In the Cotswold's for the weekend, when all this amazing process of logic was taking place, I lay in the camper van bed listening to the pouring rain and trying to imagine how print happens when you type it in the the computer. Of course the letters you type go on top of the previous ones. That's soooo logical. Isn't it?

Remembering my first proper job and the old Remington Noiseless. Showing my age now. A splendid typewriter that I learned to use on the job - I was an advertisement clerk in the local newspaper. I had status then. Prestige.

'She works for the Mail' folks would say if I was spotted out; and if the spotter knew me already ..
'Hoo dus she think she is werking for the Mail?' (you have to know the vernacular to appreciate it.).

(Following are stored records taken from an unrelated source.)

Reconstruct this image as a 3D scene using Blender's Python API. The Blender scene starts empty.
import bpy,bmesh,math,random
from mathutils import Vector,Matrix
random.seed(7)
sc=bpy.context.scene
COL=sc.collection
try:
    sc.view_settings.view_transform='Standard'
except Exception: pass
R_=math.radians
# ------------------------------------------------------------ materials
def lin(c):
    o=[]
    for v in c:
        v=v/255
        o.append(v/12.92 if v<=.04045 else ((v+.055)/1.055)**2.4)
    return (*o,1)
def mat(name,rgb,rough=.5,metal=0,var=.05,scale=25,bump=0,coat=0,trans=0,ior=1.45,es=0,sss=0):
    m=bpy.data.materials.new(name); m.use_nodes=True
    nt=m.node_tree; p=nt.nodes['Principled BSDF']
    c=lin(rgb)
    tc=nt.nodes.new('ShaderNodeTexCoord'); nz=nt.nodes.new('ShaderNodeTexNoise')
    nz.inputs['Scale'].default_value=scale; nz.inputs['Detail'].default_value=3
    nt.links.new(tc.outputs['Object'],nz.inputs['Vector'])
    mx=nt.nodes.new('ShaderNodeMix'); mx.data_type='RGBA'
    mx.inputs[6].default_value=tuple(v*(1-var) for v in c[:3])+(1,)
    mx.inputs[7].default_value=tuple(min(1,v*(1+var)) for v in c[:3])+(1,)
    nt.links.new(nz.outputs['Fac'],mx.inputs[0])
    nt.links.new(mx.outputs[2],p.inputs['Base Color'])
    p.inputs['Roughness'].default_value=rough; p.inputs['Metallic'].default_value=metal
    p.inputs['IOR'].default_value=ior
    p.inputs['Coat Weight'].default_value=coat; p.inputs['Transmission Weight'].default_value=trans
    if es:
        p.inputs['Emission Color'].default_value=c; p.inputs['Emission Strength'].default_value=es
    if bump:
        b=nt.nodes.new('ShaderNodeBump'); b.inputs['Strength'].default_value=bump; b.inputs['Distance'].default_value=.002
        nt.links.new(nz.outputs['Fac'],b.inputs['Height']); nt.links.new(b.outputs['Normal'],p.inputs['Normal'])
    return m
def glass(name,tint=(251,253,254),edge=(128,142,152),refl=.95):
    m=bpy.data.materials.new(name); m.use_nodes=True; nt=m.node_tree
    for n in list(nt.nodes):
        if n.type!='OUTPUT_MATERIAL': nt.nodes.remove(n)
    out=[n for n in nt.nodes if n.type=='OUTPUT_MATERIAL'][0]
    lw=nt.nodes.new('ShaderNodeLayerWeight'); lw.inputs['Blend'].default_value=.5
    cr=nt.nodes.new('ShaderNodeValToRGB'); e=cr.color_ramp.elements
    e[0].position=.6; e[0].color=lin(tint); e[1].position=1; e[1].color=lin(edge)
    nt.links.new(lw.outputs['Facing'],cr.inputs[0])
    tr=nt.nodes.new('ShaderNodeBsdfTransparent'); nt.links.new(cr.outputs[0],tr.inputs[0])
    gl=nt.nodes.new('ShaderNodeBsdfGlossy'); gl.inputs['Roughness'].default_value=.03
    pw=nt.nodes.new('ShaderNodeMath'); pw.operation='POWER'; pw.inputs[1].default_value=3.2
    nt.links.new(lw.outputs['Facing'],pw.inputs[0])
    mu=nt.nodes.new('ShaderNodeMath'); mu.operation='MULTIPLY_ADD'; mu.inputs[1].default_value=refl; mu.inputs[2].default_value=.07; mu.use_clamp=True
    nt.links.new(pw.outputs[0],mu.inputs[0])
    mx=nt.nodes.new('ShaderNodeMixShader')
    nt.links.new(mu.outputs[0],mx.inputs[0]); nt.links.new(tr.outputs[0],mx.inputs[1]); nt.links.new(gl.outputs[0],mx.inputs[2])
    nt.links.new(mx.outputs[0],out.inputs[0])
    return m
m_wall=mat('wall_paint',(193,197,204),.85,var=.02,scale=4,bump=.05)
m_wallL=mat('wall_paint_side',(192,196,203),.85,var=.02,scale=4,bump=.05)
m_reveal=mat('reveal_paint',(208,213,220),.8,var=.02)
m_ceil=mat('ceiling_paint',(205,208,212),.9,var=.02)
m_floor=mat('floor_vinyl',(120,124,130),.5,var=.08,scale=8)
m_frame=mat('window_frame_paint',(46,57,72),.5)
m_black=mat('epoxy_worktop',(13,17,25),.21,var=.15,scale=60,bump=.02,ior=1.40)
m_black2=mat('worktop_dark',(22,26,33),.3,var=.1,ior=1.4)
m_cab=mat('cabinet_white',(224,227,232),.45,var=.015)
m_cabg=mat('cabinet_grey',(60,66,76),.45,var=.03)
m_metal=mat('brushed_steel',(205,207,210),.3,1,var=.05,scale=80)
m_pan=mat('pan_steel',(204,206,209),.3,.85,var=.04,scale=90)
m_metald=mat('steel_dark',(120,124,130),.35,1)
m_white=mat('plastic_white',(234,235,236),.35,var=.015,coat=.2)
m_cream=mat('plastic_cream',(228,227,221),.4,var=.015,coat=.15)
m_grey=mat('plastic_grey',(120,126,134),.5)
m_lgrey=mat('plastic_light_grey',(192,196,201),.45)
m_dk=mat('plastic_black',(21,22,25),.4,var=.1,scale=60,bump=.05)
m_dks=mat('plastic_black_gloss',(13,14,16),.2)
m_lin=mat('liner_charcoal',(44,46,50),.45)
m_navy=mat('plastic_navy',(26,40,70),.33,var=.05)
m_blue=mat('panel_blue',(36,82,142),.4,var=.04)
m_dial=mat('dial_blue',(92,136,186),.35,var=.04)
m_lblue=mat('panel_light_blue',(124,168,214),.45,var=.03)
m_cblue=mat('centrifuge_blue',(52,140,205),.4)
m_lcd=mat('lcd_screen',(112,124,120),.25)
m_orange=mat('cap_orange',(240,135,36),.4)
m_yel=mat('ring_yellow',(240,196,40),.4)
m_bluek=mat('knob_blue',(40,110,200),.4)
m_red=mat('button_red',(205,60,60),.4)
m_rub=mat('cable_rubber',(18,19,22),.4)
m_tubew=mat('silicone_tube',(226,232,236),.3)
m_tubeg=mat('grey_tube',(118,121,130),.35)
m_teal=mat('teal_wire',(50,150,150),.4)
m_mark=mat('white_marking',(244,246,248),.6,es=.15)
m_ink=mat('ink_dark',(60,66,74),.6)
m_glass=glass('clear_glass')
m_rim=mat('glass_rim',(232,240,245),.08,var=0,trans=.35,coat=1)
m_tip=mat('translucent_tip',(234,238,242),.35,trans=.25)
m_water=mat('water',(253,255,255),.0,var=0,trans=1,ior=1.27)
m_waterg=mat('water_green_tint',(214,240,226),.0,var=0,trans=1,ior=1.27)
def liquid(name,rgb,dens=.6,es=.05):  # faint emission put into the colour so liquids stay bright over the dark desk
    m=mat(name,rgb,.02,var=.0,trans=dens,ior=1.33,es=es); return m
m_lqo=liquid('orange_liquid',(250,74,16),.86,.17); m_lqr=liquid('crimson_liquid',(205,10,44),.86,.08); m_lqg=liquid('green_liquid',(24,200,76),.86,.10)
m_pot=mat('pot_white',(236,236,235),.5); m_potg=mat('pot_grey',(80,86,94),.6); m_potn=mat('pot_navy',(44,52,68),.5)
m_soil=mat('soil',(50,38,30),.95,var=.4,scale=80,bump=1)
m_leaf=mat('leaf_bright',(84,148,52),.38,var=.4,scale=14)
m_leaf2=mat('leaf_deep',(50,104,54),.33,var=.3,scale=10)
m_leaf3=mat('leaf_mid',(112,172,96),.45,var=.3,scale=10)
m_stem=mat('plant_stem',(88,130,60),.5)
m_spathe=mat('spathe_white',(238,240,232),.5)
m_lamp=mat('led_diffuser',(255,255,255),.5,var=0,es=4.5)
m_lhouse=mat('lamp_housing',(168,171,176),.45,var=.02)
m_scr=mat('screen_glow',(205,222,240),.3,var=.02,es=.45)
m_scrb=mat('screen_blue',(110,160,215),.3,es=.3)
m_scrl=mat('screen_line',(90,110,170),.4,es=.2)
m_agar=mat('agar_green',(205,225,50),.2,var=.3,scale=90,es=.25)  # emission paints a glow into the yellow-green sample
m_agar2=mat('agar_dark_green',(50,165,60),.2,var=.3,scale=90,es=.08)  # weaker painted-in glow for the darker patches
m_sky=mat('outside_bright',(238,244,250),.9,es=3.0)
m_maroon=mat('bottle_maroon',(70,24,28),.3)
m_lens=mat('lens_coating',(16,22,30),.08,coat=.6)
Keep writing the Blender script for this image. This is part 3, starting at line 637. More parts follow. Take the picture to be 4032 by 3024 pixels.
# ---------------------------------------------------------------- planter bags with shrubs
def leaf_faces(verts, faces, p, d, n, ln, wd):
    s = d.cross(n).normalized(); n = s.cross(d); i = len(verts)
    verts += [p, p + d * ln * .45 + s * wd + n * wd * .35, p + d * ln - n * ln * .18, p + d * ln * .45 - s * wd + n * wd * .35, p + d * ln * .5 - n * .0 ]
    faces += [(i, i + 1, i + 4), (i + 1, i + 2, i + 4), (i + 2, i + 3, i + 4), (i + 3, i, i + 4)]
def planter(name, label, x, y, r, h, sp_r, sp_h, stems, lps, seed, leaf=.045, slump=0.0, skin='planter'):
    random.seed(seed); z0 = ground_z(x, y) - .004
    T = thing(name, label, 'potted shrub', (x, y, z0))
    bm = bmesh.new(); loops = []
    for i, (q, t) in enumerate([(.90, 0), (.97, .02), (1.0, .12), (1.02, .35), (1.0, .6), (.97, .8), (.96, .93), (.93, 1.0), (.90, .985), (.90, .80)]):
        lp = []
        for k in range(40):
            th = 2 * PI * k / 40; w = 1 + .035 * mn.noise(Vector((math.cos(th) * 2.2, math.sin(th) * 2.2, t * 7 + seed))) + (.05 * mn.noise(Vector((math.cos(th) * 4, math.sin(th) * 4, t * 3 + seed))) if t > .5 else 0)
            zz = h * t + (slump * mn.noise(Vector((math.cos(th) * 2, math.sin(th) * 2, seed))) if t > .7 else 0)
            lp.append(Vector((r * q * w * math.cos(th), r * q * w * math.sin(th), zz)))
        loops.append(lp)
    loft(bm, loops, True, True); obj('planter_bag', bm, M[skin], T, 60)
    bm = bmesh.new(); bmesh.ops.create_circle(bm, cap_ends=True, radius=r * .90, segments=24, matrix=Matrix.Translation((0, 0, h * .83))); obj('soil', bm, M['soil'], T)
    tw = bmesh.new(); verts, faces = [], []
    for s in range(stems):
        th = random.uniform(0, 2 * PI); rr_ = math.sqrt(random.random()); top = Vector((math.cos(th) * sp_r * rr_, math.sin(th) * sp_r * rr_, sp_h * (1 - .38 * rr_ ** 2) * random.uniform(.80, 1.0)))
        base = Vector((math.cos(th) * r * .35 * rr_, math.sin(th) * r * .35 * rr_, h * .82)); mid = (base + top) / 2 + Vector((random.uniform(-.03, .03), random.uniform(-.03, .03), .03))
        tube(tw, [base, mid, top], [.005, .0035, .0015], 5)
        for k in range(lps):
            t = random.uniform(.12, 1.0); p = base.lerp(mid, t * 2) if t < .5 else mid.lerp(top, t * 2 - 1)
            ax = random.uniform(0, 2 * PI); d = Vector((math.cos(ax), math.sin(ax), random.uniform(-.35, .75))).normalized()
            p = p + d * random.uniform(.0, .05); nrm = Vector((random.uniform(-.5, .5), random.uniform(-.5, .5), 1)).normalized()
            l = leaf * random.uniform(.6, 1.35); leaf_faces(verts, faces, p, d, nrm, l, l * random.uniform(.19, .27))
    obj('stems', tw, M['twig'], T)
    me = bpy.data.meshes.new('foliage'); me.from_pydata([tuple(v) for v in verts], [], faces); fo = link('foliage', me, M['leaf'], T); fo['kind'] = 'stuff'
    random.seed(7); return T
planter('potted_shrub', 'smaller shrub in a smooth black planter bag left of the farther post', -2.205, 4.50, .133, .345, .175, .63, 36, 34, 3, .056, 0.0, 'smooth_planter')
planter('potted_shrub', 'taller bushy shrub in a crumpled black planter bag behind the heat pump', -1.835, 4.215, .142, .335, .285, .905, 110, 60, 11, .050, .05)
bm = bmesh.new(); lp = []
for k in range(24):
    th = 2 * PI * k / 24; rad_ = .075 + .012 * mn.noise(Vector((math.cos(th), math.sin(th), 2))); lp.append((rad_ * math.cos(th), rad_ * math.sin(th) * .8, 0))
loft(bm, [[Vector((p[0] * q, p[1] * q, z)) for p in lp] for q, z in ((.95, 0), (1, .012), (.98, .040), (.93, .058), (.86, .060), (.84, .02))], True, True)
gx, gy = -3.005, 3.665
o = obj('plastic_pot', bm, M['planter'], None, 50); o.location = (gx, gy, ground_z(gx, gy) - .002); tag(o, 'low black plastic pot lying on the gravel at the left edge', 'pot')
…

The Mail sold the wedding photographs that the photographers took each Saturday. People would come in and look at the display photos to choose the size and price range of their prints. After our wedding, His Nibs (my husband) and I were the 'model' photographs. Unwary customers would discuss the bride and groom, the wedding outfits, where the bride and groom ranked in the attractiveness stakes and so on, completely unaware that the bride was actually sitting behind the desk waiting to take their order.
'Wouldn't you think she'd take her glasses off?' asked one to her friend.
Why? Why would I take my glasses off? I needed them on in order to SEE. What if someone swapped His Nibs for an ugly model who I didn't recognise because I didn't have my glasses on and I accidentally married him? Anyway, there was nothing wrong with those bronzed aviator frames with the double bridge. Nothing.

The Remington Noiseless, I remembered, typed top down, not bottom up. The daisy wheel printer in the press room (oh those Saturdays doing the footy results with Jeff  (Geoff?) Stelling... it printed top down too.
'So why,' I thought, still listening to the rain, 'doesn't the computer?'. ... At some point I drifted off to sleep, awakened later by the sound of large drips on the camper van roof. Life somehow unscrambled itself again and the mystery of how the type appeared on screen unfolded as I remembered that the PC too, types from the top down and my method of blogging in retrospect was busted.

I remembered something else too. I remembered my dad telling me:
'Never camp under trees Les, never camp under trees, 'cos when it rains, it always rains twice.' And it did.